Buradan anlaşılacağı gibi laiklerin hemen hepsinde bu ülkenin kendi kimliklerince yönetilmesi gerektiği inancı var. Bunun da altında dindarlıktan uzaklaşmanın ‘çağdaşlık’ olduğu savı yatıyor. Dolayısıyla laiklerin kendilerine tanıdıkları hak ve özgürlükleri dindarlara layık görmemek gibi bir alışkanlıkları bulunuyor. Tam da bu nedenle Türkiye’deki laiklik demokrasi ile bağdaşmakta zorlanıyor ve çoğu zaman tam tersi bir konumu ifade ediyor.
Bugün laiklerin böylesine bölünmesinin nedeni de demokrasinin gerekleri karşısında çaresiz duruma düşmeleri. Çünkü sırf laik olunduğu için kendini ‘demokrat’ sanma tavrı artık inandırıcı değil. Laik kesim gerçekte demokrat olmadığını idrak ettiği ölçüde, aralarındaki demokratlar da ayrışıyor. Böylece laik kesim içinde yaşanan bir tartışma doğuyor: Demokratlarla demokrat olmayanlar arasında bir tartışma... Ancak biraz daha temele inersek ahlakı siyasetin öncülü olarak alanlarla, ahlakı siyasetin aracı kılanlar arasında...

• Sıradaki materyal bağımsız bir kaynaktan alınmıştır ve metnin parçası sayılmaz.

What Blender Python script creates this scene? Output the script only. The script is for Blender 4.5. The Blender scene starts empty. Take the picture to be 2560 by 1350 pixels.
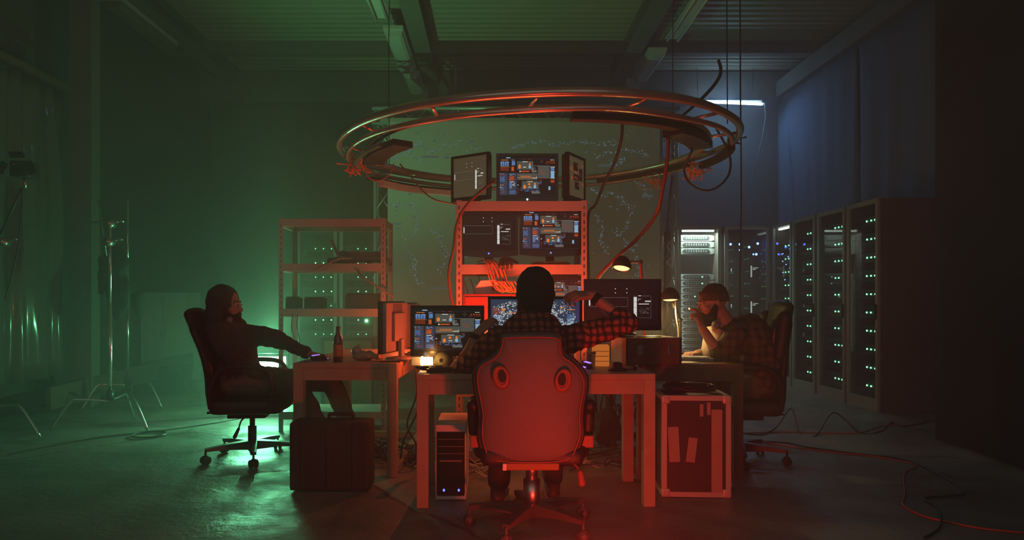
import bpy, bmesh, math, random
from mathutils import Vector, Matrix, noise
random.seed(7)
S = bpy.context.scene
COL = S.collection
PI = math.pi
F, CX, CY, H = 1780.0, 1230.0, 750.0, 1.12   # lens in pixels of the 2560x1350 frame, vanishing point, eye height

def at(px, py, Y):
    return Vector(((px - CX) * Y / F, Y, H - (py - CY) * Y / F))

# ------------------------------------------------------------------ materials
MATS = {}
def newmat(name):
    m = bpy.data.materials.new(name); m.use_nodes = True
    nt = m.node_tree; nt.nodes.clear()
    out = nt.nodes.new('ShaderNodeOutputMaterial')
    MATS[name] = m
    return m, nt, out
def pbr(name, col, rough=0.6, metal=0.0, bump=0.0, bscale=40.0, var=0.0, vscale=6.0, spec=0.5, coat=0.0):
    m, nt, out = newmat(name)
    b = nt.nodes.new('ShaderNodeBsdfPrincipled'); nt.links.new(b.outputs[0], out.inputs[0])
    b.inputs['Base Color'].default_value = (*col, 1)
    b.inputs['Roughness'].default_value = rough
    b.inputs['Metallic'].default_value = metal
    b.inputs['Specular IOR Level'].default_value = spec
    if coat: b.inputs['Coat Weight'].default_value = coat
    if var or bump:
        tc = nt.nodes.new('ShaderNodeTexCoord')
    if var:
        n = nt.nodes.new('ShaderNodeTexNoise'); n.inputs['Scale'].default_value = vscale; n.inputs['Detail'].default_value = 5
        nt.links.new(tc.outputs['Object'], n.inputs['Vector'])
        r = nt.nodes.new('ShaderNodeValToRGB')
        r.color_ramp.elements[0].position = 0.3; r.color_ramp.elements[1].position = 0.7
        r.color_ramp.elements[0].color = (*[c * (1 - var) for c in col], 1)
        r.color_ramp.elements[1].color = (*[min(1, c * (1 + var)) for c in col], 1)
        nt.links.new(n.outputs[0], r.inputs[0]); nt.links.new(r.outputs[0], b.inputs['Base Color'])
    if bump:
        n2 = nt.nodes.new('ShaderNodeTexNoise'); n2.inputs['Scale'].default_value = bscale; n2.inputs['Detail'].default_value = 4
        nt.links.new(tc.outputs['Object'], n2.inputs['Vector'])
        bp = nt.nodes.new('ShaderNodeBump'); bp.inputs['Strength'].default_value = bump; bp.inputs['Distance'].default_value = 0.01
        nt.links.new(n2.outputs[0], bp.inputs['Height']); nt.links.new(bp.outputs[0], b.inputs['Normal'])
    return m
def emit(name, col, strength):
    m, nt, out = newmat(name)
    e = nt.nodes.new('ShaderNodeEmission'); e.inputs[0].default_value = (*col, 1); e.inputs[1].default_value = strength
    nt.links.new(e.outputs[0], out.inputs[0])
    return m

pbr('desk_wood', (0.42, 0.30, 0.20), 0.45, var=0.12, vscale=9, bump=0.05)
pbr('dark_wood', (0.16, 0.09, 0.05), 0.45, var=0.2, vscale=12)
pbr('case_wood', (0.13, 0.07, 0.04), 0.5, var=0.25, vscale=14)
pbr('amber_wood', (0.75, 0.38, 0.12), 0.5, var=0.12, vscale=20)
pbr('shelf_paint', (0.42, 0.38, 0.34), 0.45, var=0.06)
pbr('slot_dark', (0.02, 0.02, 0.02), 0.8)
pbr('black_plastic', (0.018, 0.018, 0.02), 0.42)
pbr('matte_black', (0.02, 0.02, 0.022), 0.75)
pbr('glossy_black', (0.012, 0.012, 0.014), 0.16)
pbr('grey_plastic', (0.22, 0.22, 0.22), 0.5)
pbr('dark_grey', (0.07, 0.065, 0.06), 0.5)
pbr('bracket_orange', (0.3, 0.14, 0.05), 0.6)
pbr('white_plastic', (0.72, 0.70, 0.66), 0.4)
pbr('chrome', (0.7, 0.7, 0.7), 0.2, 1.0)
pbr('steel', (0.5, 0.5, 0.5), 0.35, 1.0)
pbr('alu', (0.6, 0.6, 0.6), 0.35, 0.4)
pbr('alu_trim', (0.55, 0.46, 0.4), 0.45, 0.2)
pbr('pipe_metal', (0.62, 0.52, 0.45), 0.28, 0.75, var=0.15, vscale=5)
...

Öte yandan demokrat olmayanlara baktığımızda ise neredeyse bütün liberal ve sosyalist entellektüelleri bir arada buluyoruz. Modern siyasi yelpaze içinde birbirlerinden çok uzak varsayılan bu iki ideoloji, mesele demokratlık olduğunda aynı bağnazlık noktasında buluşmakta hiç de zorlanmıyor. Çünkü bu ideolojilerin ikisi de ‘modern’... Yani kendilerini aydınlanma sayesinde dinden uzaklaşarak ‘ilerlemiş’ sayan yaklaşımlar. .. Ne yazık ki modern tasavvur sadece laik kimliğin içindeki demokrasiyi anlıyor. Kendi dışındaki taleplerle yüz yüze geldiğinde ise demokratlıktan korkup içindeki otoriterliğe rehin düşüyor.